Police seized 30 marijuana plants from outside the home Tuesday and said
they turned up hundreds of pounds of processed marijuana and more than 80
guns during a search inside Wednesday.
Lloyd A. Karr, 48 of 7349 Girdle Road, will be arraigned in Newton Falls
Municipal Court today on charges of drug abuse, drug trafficking and
cultivation of marijuana, police said. All of the charges are second-degree
felonies.
After spotting the plants Tuesday during a flyover, members of the Trumbull,
Ashtabula and Geauga (TAG) Law Enforcement Task Force obtained a search
warrant for Karr’s home. Police reported finding 81 firearms, 233.15 pounds
of processed marijuana, $18,170 cash and drug paraphernalia in addition.
Trumbull County Sheriff’s Chief Deputy Ernest Cook said the street value for
the processed marijuana was $466,000.
‘‘This will have a major impact on crime in the northern townships,’’ Cook
said.
Cook said police received a tip about the plants three months before the
raid. TAG officers reported finding the marijuana planted in 5-gallon
buckets near a pond in the home’s backyard, and that a watering hose ran
from the pond to the plants.
Police said Karr cooperated with the search. After obtaining a warrant,
police began to find the guns and processed marijuana, some of which was
bound in 20-pound blocks. TAG leader Jeff Orr said it was possible that some
of it wasn’t home-grown and that it could have been shipped from Mexico.
Police were running background checks on the firearms, which were found all
over the property, including the kitchen, bedroom, garage and barn.
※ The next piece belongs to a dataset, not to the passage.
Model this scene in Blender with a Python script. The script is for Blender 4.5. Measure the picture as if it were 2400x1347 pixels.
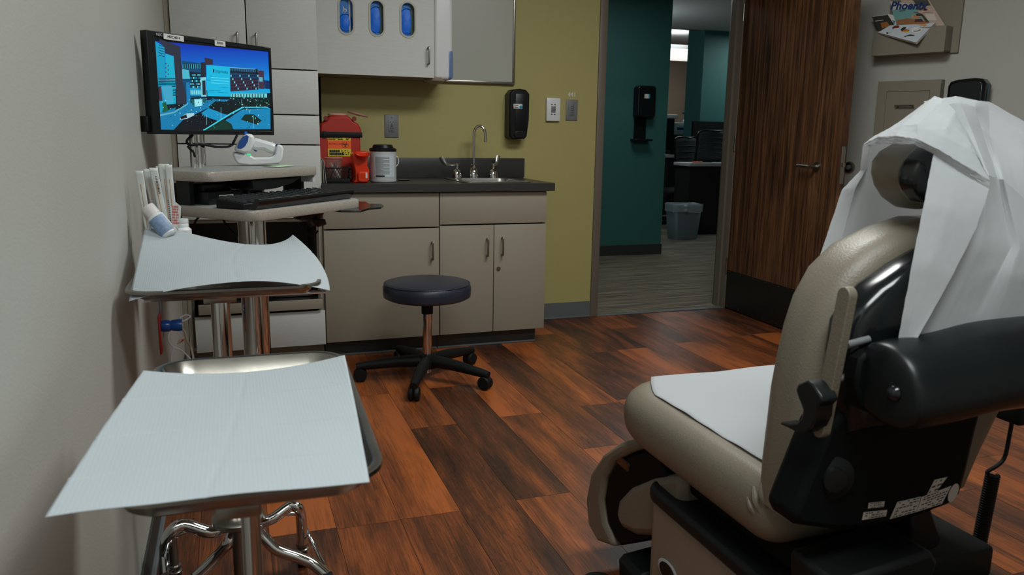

The raid followed an aerial drug eradication program conducted by TAG on
Monday and Tuesday. TAG, working with the Ohio State Highway Patrol Airwing
and Bureau of Criminal Identification and Investigation, flew a helicopter
low over properties in Trumbull and Ashtabula counties where marijuana was
suspected. A total 533 marijuana plants were confiscated.
Orr said Tuesday that the raid on Karr’s property uncovered the largest
single cache of marijuana police had found in the two days.
TAG conducts the flyovers a few times each year. Orr said funding for the
flyovers comes through the state, which awards money based on how many
plants were found the previous year.
‘‘We’re one of the leading (task forces) in the state,’’ Orr said.